Das Drehbuch stammt diesmal nicht von Ihnen. Wovon fühlten Sie sich persönlich angesprochen?

Steinbichler: Drehbuchautor Martin Rauhaus hat sehr eindrücklich über seinen Vater geschrieben. Ich hatte dann vor allem den Wunsch, die Geschichte vom Sauerland nach Bayern zu verfrachten und diese extreme Vaterfigur durch Bierbichler aufleben zu lassen.

Der Filmtitel „Winterreise“ würdigt Franz Schuberts gleichnamigen Liederzyklus. Was leistet diese Musik für den Film?

Steinbichler: Schuberts Winterreise bedeutet mir seit meiner Kindheit wahnsinnig viel. Diese Musik untermalt nun wie ein „unterirdischer Fluss“ dass, was die Hauptfigur in Wahrheit bewegt. Der Film ist ja bereits auf einigen Filmfestivals gelaufen und ich wurde häufig begeistert auf die Musik angesprochen. Da bin ich besonders stolz drauf.
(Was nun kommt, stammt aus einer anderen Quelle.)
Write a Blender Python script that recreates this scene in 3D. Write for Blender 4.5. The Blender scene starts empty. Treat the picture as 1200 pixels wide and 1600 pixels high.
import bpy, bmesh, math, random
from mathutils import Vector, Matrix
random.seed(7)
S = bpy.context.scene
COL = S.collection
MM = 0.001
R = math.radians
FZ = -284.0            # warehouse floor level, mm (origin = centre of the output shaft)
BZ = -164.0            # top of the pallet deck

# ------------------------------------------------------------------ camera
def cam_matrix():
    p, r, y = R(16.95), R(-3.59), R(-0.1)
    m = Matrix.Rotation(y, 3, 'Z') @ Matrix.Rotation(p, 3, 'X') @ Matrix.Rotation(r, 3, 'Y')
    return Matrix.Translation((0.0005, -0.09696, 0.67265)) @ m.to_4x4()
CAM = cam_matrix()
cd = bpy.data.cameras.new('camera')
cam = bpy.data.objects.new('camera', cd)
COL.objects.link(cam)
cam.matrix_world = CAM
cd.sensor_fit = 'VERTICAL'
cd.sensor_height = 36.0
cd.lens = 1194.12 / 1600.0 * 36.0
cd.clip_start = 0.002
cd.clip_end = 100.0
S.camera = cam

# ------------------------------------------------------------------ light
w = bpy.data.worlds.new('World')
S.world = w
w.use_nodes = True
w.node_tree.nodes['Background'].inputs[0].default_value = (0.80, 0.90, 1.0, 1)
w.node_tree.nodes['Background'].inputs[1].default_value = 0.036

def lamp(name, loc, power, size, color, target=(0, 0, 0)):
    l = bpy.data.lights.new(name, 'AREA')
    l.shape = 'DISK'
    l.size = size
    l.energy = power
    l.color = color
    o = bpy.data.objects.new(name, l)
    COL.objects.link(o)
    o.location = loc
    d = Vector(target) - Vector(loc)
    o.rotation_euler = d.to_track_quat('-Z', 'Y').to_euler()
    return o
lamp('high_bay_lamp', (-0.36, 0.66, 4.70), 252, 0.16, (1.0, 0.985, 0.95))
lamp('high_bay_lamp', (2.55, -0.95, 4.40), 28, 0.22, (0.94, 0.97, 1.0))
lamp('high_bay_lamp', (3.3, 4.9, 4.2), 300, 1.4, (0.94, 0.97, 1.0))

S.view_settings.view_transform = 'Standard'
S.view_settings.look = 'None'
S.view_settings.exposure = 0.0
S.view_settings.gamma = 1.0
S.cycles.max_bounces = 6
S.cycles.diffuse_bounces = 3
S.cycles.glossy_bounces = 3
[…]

Der Film ist dennoch recht schwer verdaulich, Bierbichler poltert ja nur so durch die „Winterreise“. Welche Reise-Erfahrung möchten Sie den Zuschauern mit auf den Weg geben?

Steinbichler: Man kann in seinem Leben zu jeder Sekunde neu anfangen! Zwar habe ich kein ausgeprägtes Sendungsbewusstsein, aber wenn es eine Grundaussage gibt, dann die, dass es nie zu spät ist. Natürlich ist es kein „Feelgood-Movie“, aber die Winterreise findet ein gutes Ende. So würde es mich freuen, wenn viele den Film sehen, weil er echt viel geben kann.

Wir freuen uns drauf. Herr Steinbichler, wir danken herzlich für das Gespräch.